Auto-Tune, the pitch-correction software that squares off wobbly vocals until they resemble Tetris blocks, has come to symbolise everything that is garish and wrong about modern music. Yet Poliça have become one of 2012's most alluring acts by deploying the technique in unexpected ways. Their funereal, deep-sea R&B has made fans of everyone from Bon Iver to noted Auto-Tune sceptic Jay-Z.
Any band from Minneapolis exists in the shadow of Prince, and the touring incarnation of Poliça don't skimp on the rhythm section, with two drummers (and two full drumkits) shadowed by a lolloping, casually gifted bassist. Laptops and black boxes strewn at her feet, singer Channy Leaneagh initially looks outgunned by her three bandmates. But even her unadorned voice is startling enough to cut through their metronomic brew.
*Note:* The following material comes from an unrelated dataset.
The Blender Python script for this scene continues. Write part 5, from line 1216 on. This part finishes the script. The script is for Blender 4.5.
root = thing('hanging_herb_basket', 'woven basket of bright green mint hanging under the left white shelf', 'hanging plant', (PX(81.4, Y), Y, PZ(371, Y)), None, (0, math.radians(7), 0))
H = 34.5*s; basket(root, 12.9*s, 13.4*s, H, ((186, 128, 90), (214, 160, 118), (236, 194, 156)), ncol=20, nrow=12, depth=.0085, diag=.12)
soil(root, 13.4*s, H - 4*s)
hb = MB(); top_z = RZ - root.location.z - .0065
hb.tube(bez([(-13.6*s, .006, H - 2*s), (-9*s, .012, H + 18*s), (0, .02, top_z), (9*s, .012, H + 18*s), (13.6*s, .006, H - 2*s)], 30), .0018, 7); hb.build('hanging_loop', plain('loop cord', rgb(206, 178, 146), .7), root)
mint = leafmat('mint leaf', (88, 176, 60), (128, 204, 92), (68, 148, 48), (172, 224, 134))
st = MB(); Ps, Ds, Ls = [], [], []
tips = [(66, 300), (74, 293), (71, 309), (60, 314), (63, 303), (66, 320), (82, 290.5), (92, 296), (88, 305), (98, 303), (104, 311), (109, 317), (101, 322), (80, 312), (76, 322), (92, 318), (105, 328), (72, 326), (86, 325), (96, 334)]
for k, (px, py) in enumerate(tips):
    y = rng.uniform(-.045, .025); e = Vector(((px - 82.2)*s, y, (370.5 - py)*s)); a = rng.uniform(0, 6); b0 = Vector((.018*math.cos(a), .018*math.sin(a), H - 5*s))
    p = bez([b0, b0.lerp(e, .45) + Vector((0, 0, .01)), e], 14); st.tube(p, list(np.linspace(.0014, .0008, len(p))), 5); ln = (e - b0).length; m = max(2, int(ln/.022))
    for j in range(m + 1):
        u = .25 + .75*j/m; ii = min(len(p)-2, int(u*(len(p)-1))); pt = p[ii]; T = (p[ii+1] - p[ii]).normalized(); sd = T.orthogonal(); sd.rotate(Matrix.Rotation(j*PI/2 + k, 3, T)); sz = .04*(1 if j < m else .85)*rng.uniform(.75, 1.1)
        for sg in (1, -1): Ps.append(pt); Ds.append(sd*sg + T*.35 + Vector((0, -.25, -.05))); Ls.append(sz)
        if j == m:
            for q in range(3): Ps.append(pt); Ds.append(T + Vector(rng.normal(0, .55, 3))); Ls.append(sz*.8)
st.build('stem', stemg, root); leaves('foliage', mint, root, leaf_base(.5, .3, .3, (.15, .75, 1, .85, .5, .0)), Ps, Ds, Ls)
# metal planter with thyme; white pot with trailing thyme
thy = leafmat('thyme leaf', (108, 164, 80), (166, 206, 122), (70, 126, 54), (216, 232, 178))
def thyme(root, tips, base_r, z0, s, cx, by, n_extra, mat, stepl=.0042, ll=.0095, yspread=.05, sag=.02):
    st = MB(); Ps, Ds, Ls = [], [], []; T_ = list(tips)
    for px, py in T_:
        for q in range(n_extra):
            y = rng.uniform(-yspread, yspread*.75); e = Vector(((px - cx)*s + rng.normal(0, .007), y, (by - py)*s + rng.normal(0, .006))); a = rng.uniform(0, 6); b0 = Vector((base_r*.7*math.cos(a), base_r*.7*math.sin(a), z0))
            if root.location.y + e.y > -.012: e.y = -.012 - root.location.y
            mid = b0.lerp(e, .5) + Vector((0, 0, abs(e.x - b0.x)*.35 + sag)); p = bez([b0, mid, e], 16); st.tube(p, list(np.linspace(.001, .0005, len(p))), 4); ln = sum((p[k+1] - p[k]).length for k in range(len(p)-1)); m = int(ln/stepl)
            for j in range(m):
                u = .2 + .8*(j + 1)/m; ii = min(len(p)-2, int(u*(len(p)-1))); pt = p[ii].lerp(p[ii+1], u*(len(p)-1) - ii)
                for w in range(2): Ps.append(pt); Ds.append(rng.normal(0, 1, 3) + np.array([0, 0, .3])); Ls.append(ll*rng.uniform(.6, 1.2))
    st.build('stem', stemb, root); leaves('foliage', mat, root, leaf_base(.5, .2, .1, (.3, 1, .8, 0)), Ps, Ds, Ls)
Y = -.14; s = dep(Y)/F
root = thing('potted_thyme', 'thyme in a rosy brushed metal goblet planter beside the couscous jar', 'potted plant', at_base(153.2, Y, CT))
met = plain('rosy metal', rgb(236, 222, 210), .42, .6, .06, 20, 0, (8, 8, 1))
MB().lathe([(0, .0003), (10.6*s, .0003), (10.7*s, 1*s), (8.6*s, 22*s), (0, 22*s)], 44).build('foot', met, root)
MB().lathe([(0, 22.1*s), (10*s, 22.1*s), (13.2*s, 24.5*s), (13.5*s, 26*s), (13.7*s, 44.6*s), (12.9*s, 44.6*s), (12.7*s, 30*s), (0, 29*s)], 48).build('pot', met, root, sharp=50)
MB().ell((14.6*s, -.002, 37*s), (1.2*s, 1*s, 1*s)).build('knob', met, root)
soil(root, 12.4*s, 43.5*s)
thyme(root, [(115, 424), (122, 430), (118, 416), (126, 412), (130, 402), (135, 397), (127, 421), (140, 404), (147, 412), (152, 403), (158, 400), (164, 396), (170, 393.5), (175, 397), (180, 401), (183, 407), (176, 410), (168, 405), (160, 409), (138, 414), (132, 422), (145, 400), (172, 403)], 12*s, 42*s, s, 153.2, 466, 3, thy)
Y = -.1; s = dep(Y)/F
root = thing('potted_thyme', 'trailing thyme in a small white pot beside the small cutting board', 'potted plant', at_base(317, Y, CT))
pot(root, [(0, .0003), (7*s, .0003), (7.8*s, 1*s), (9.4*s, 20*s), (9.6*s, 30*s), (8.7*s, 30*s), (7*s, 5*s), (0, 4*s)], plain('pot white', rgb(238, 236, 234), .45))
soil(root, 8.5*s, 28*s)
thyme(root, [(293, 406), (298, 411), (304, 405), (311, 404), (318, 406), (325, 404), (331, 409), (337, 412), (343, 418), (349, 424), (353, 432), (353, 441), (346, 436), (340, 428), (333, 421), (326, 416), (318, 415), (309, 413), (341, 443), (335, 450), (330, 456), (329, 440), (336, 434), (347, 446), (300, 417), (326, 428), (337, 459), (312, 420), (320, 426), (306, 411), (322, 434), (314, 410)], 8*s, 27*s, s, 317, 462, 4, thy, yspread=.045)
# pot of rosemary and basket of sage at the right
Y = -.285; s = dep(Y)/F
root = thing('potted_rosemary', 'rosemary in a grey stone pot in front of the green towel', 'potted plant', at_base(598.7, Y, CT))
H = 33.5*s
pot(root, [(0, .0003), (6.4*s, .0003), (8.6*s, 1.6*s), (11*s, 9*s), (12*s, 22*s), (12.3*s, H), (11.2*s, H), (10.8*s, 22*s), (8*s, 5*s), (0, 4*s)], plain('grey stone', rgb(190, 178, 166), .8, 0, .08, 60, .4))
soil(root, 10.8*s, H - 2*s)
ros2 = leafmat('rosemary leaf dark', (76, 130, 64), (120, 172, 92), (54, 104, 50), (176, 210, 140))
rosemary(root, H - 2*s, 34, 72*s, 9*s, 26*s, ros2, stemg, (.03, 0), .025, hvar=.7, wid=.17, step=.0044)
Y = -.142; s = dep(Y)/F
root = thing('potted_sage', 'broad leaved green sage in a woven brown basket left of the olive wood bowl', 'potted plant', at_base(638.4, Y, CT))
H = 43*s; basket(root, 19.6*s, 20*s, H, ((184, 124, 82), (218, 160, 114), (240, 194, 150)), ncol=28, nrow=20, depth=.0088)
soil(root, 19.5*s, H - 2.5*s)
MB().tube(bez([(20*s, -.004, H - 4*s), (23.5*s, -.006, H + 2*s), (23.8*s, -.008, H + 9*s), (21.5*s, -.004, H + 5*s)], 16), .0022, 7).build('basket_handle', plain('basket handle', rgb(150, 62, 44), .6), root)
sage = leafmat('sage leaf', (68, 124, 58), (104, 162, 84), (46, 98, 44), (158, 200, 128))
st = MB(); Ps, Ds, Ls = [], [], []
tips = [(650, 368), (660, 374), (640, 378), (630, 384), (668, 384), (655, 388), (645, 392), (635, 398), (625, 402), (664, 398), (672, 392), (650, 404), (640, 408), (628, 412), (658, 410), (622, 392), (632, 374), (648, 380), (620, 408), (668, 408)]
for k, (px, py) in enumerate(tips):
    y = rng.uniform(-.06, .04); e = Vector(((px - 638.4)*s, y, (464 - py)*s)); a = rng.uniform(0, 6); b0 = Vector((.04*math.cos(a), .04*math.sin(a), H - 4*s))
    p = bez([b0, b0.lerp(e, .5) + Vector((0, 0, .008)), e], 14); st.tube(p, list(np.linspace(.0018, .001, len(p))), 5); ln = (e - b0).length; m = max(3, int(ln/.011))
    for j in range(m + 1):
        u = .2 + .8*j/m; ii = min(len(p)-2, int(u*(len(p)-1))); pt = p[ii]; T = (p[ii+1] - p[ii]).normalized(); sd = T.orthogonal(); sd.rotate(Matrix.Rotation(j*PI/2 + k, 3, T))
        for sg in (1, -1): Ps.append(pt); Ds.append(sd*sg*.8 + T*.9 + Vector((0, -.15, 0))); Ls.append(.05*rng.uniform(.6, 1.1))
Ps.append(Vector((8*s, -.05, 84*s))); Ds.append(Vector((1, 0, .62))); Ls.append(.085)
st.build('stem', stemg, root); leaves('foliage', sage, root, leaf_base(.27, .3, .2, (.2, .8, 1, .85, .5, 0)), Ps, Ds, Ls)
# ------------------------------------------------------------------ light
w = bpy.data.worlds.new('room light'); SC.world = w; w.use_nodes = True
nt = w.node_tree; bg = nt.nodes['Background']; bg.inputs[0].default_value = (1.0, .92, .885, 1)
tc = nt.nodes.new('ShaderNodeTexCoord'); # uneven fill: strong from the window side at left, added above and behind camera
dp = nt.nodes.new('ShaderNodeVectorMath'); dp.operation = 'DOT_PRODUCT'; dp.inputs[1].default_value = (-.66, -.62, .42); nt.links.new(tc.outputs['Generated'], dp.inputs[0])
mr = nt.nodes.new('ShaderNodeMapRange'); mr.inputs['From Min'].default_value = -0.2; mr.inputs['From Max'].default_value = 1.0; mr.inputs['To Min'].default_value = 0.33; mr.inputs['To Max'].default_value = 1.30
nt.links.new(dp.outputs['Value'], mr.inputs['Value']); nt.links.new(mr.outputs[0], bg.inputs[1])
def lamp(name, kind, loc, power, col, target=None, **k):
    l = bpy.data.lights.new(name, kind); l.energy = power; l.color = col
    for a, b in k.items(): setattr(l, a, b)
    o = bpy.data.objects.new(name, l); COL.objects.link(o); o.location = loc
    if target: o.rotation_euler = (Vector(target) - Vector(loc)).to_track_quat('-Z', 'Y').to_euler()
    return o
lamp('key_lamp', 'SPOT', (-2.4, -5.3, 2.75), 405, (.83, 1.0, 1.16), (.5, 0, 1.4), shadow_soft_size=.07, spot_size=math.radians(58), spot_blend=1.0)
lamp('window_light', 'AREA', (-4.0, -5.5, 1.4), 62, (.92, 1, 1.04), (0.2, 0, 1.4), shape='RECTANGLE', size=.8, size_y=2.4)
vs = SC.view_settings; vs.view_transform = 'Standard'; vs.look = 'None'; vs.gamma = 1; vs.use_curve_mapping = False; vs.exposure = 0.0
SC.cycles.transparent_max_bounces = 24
The vocal warping creeps in slowly. On the dubby, eerie I See My Mother, Leaneagh's voice artificially trills and fractures as she sings about swallowing whiskey and taking powder. Midway through Dark Star, a brassy, spiralling march that wouldn't sound out of place on the Drive soundtrack, an unexpected choral effect summons harmonies out of thin air. It's a nifty sonic conjuring trick.
Partly, they rely on skilled stagecraft. Leaneagh controls and triggers key effects through her microphone via moment-to-moment modulations of volume. It's a performance that has to double as a programming punchcard, and it should make these wilfully dense songs – mostly recorded in a two-week burst after the dissolution of her marriage – even harder to decode.
No matter how alien Leaneagh sounds, though, there remains an emotional core to Poliça that is both irresistible and slightly overwhelming, a spiritual cousin to the deafening instrumental catharsis of Mogwai. The clattering finale Amongster – where both drummers are permitted to go "full Slipknot" – feels like being bathed in cosmic rays: a little scary, but exciting.